Wednesday, October 22, 2014

The Garden of Film: 'Omar' Climbs the Wall of Sad Experience


            Nominated last year for Best Foreign Film Oscar, "Omar," a film about Palestinian resistance to Israeli occupation, has almost nothing "Hollywood" about it.After seeing the film last night at the Boston Palestinian Film Festival, I'm surprised it made to the Oscar finals. Written and directed by Palestinian filmmaker Hany Abu-Assad, "Omar" is neither resistance propaganda or a "message film." It assumes the audience knows what life has been like for decades in Occupied Palestine, never a good idea with
American audience. Its true subject is the cost of resistance to the resisters themselves, and audiences can draw little consolation from its conclusion.
             Omar is young, sincere, and idealistic. He is also in love with the sister of the man who leads an armed Palestinian resistance group.The Israelis call such people 'terrorists.' In Palestine they are called 'freedom fighters.'
            The film begins with Omar's strenuous struggle to scale "the separation war" built by Israel to keep the Palestinian population separate from both pre-1967 Israel and the Israeli settlements built on the West Bank land captured in the 1967 war. The reason for these climbs -- not clear to me until after the film -- is that Omar lives in a part of Jerusalem (the Arab part) annexed into Israel after the war and so must get over the wall to meet with Palestinians on the West Bank. It's a tricky business. To Israeli security forces being Palestinian is a lot like being black in Ferguson, Missouri. Omar is caught after one climb by Israeli soldiers, who humiliate him and club him in the face with a rifle butt.
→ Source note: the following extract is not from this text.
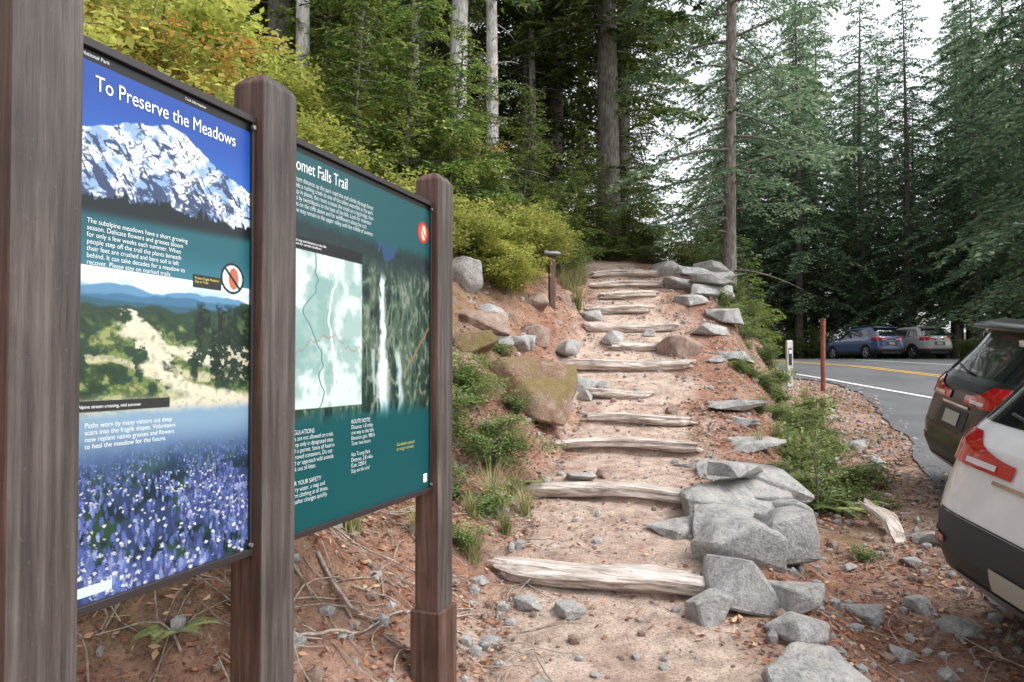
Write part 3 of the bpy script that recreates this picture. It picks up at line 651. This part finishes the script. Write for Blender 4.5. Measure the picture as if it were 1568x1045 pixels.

            This event precipitates the group's attack and killing of the Israeli soldier, which in turn leads to Omar's arrest. His capture convinces his resistance group that they have been betrayed to the Israelis. In Israel, Palestinians who cooperate with the security forces are called 'informants.' Palestinians call them 'traitors.' We see Omar stripped naked and tortured in an Israeli prison -- routine, everyday operational procedure in Occupied Palestine, though most Americans don't know it because of the success pro-Israel groups have in shutting down informed discussion of life in the West Bank under Israeli occupation, abetted by the appalling spinelessness of American politicians (including the current occupant of the White House).
            Worse than torture, Omar is tricked by a Mossad (Israeli intelligence) agent disguised as a prisoner into making the single statement "I will never confess" caught on tape. We are told that Israeli courts regard will regard this as a legal statement of confession to whatever crime a prisoner is being charged with. He is then offered freedom by the agent in exchange for delivering the comrade the Israelis believe (wrongly) shot the soldier. Omar accepts the deal with the intention of using his freedom to learn the identity of the traitor and set up an ambush of Israeli soldiers; but, of course, a deal with the devil is a slippery slope.
            It's the beginning of a trail of compromises and betrayals that end up taking more lives and destroying all of Omar's meaningful connections with his own people. When the young woman whose love he regards as the foundation of his future hopes confronts him with the rumors that he is "working with both sides," the burden of the secrets and deceits he knows of prevent him from giving her the categorical denial she seeks. The Israelis have told him lies. But they are acting on information (some of it untrue) betrayed to them by one or more of his own comrades. In place of his youthful clarity and honor, suspicion is general.  
            The qualities and beliefs that motivate the idealistic young such as Omar to take up arms against the conqueror can't survive survive the ambiguities of the secret war of 'resistance.' They never do.The film reminds me of all the French resistance films made after World War II in which heroic Resistance fighters are betrayed by one of their own placed under impossible pressures by the Nazis. To save your family, or your lover, or your children, or some greater good of humanity, you betray your comrades -- the apparently lesser evil. As brutal occupiers in Algeria the French used the same tactics of official terror, infiltration and paid informers to try to put down a revolt by Algerian rebels. Stories of the Irish revolt and "civil war" in the early 20th century sounded the same note. Who was the true Patriot? Who among a range of likely "double agents" was the informer?
            Tyrants, conquerors and occupying armies always turn to the same tactics: torture, lies, psychological manipulation, betrayal. The Romans found locals to do their dirty work in ancient Jerusalem. The conqueror and his armies of occupation always turn into some version of those 20th century demons, the Nazis. The resistors begin each day wondering who they can trust.
            "Omar" isn't a cynical movie. It's a complex, nuanced film, but its message is a sorrowful one. Power relationships between oppressor and oppressed always corrupt. Israeli society will go on decaying morally behind its separation walls until all those who call the ancient land of Palestine home have equal rights in an open and just society.